I would like to crawl a publicly available site (and one that's legal to crawl) for a personal project. From a brief trial of the crawler, I gathered that my program hits the server with a new HTTPRequest 8 times in a second. At this rate, as per my estimate, to obtain the full set of data I need about 60 full days of crawling.

While the site is legal to crawl, I understand it can still be unethical to crawl at a rate that causes inconvenience to the regular traffic on the site. What I'd like to understand here is -- how high is 8 hits per second to the server I'm crawling? Could I possibly do 4 times that (by running 4 instances of my crawler in parallel) to bring the total effort down to just 15 days instead of 60?

How do you find the maximum hit-rate a web-server supports? What would be the theoretical (and ethical) upper-limit for the crawl-rate so as to not adversely affect the server's routine traffic?

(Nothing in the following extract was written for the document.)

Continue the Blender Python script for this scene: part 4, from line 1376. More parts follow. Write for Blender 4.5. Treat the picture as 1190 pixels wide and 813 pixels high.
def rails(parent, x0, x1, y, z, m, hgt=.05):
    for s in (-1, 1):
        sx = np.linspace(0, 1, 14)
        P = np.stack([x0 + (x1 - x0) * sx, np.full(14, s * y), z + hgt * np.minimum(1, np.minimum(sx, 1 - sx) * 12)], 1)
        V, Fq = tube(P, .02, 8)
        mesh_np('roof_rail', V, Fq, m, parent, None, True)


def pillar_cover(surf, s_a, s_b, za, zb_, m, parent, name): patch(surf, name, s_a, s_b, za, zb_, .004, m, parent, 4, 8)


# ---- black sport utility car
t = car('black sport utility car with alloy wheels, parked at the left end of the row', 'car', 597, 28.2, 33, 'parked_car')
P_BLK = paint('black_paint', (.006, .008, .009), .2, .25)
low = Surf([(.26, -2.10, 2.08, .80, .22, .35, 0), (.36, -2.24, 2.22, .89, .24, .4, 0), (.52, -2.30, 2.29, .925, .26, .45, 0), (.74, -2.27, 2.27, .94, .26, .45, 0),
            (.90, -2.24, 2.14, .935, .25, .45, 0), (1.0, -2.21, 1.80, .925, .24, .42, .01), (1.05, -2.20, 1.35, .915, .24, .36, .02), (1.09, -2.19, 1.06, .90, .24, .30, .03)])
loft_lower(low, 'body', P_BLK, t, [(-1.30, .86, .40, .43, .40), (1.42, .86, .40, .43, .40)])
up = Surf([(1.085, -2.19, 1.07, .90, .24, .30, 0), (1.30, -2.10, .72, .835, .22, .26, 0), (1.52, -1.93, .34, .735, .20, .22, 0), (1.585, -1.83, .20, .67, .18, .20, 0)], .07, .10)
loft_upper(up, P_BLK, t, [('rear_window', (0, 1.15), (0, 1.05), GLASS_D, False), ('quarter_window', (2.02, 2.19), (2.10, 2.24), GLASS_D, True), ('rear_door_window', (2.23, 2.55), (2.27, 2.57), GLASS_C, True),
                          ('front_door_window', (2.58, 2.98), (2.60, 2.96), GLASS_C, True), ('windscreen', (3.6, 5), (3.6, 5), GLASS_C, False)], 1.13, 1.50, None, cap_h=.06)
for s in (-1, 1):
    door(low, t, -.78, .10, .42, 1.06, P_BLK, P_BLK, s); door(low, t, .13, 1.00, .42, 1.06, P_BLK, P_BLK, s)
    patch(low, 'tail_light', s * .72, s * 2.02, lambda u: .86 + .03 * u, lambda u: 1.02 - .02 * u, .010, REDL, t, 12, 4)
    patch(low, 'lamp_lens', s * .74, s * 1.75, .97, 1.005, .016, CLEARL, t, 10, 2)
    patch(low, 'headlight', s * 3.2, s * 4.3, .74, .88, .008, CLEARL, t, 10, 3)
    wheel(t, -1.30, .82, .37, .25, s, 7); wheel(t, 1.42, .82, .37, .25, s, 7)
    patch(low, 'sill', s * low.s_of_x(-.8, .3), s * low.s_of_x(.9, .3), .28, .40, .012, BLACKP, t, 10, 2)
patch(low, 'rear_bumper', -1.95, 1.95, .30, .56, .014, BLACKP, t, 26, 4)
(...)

  • If you need to crawl the site and they don't mind you crawling, contact them. Every site has different rates. They may not mind if there's something in it for them. Commented Aug 19, 2014 at 20:38

1 Answer 1


There is no standard. You will have to consider how robust the site is. Multiple servers and lots of bandwidth would be less taxed than a single server with less bandwidth. Also consider that some are paying for the bandwidth they use rather than having a set amount rated on a per second basis (like we are used to with DSL and cable). This would mean that your activities can really add a significant cost for the site.

Now for the bad news. The average hit rate of a human is .8 seconds per request. Google and Bing state that they try not to make more than one request every 2 seconds. As well, some systems block users with high access rates. If your spider efforts are spotted and the webmaster feels that you are inappropriate, you can be blocked extremely quickly and effectively.

The best policy is to check the robots.txt file to see if there is a crawl rate and respect the wishes of the site owner. As well, it is often best to contact the site owner and ask for permission. Just because the site is publicly available does not mean you can abuse it. There is no assumption under the law (U.S.) that gives you automatic rights to a network or the resources offered. This means that a civil case can be filed for abuses that can be clearly documented.

I can tell you this. Most sophisticated spider blocks will not even tolerate your 4 access per second rate. You would be blocked and a manual process would have to occur to remove the block.